• _What is being asked_
Repeat exactly the lines from the start through the line with "from mathutils import Vector, Matrix", both ends included.

━━━ Data supplied

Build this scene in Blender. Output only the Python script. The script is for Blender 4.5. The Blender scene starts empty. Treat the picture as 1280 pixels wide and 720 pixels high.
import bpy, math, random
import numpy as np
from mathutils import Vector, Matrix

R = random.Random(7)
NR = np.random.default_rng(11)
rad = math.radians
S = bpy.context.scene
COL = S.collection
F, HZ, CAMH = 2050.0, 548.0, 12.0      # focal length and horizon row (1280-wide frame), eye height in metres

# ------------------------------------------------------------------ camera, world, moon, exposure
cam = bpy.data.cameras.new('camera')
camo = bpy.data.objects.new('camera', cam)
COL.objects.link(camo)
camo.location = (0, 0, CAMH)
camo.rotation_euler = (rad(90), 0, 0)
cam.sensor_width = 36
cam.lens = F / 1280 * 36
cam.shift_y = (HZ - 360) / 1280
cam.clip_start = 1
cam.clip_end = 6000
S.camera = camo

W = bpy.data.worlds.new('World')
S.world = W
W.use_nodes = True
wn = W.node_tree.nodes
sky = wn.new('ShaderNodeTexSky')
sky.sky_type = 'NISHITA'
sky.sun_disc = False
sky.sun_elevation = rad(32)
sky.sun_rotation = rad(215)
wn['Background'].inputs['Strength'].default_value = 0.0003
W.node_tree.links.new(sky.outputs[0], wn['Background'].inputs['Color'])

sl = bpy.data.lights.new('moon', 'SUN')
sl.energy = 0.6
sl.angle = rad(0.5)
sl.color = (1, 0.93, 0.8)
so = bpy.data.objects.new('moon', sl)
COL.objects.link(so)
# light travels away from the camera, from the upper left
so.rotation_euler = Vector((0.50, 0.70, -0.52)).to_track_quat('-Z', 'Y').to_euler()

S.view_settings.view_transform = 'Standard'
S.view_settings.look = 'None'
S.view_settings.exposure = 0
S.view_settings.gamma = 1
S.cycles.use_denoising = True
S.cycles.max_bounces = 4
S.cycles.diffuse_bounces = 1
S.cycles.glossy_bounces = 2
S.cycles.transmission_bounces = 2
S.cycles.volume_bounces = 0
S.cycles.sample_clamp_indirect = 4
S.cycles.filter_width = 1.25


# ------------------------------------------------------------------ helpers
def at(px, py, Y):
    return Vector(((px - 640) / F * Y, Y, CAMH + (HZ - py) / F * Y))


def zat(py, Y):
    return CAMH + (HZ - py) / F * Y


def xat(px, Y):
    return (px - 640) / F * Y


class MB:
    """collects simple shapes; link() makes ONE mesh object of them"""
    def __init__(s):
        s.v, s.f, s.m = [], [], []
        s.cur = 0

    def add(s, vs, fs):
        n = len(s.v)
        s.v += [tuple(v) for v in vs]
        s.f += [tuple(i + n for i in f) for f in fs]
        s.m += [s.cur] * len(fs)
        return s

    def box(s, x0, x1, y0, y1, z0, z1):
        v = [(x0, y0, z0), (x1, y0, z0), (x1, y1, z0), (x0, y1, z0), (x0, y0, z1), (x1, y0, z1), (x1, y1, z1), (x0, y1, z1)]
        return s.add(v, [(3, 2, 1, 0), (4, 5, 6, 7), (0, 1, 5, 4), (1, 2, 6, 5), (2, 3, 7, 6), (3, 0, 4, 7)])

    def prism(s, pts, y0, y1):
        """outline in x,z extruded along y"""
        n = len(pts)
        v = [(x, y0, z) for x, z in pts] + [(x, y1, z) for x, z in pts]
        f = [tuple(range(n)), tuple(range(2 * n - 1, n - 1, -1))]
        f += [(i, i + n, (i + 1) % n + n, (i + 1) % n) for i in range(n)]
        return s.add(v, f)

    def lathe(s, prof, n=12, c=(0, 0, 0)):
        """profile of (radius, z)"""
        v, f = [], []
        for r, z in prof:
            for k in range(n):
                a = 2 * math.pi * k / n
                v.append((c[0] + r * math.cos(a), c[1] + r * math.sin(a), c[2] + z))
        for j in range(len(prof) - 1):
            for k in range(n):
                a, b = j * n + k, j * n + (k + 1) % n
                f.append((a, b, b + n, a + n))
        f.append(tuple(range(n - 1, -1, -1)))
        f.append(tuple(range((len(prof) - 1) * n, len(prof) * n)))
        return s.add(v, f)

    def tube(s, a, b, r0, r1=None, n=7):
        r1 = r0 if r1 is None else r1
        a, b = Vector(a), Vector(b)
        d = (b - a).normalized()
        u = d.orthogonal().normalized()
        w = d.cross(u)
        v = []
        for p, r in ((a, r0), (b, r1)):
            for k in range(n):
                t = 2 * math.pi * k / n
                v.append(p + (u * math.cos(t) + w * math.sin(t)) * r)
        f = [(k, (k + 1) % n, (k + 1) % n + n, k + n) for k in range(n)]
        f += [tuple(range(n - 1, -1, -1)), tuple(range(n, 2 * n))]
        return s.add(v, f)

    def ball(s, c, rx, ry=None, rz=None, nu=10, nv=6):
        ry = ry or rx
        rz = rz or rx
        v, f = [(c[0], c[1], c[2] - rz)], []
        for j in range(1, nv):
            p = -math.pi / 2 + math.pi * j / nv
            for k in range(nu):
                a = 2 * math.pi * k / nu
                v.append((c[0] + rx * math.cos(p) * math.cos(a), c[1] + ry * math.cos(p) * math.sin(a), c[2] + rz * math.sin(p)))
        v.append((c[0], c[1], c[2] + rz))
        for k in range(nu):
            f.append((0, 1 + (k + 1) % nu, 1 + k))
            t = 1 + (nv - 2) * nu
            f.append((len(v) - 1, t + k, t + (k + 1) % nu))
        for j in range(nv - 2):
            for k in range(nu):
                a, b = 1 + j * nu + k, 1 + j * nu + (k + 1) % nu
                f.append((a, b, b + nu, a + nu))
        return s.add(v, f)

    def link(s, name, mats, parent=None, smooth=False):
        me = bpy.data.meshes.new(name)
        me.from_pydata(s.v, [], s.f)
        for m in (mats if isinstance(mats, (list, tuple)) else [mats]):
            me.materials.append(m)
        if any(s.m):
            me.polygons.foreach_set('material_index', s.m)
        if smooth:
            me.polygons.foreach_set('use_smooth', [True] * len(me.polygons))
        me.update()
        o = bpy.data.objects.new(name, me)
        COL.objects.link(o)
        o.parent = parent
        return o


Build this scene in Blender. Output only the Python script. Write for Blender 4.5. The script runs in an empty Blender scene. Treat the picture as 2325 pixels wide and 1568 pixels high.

━━━━━━

• _Solution for this task_
Build this scene in Blender. Output only the Python script. The script is for Blender 4.5. The Blender scene starts empty. Treat the picture as 1280 pixels wide and 720 pixels high.
import bpy, math, random
import numpy as np
from mathutils import Vector, Matrix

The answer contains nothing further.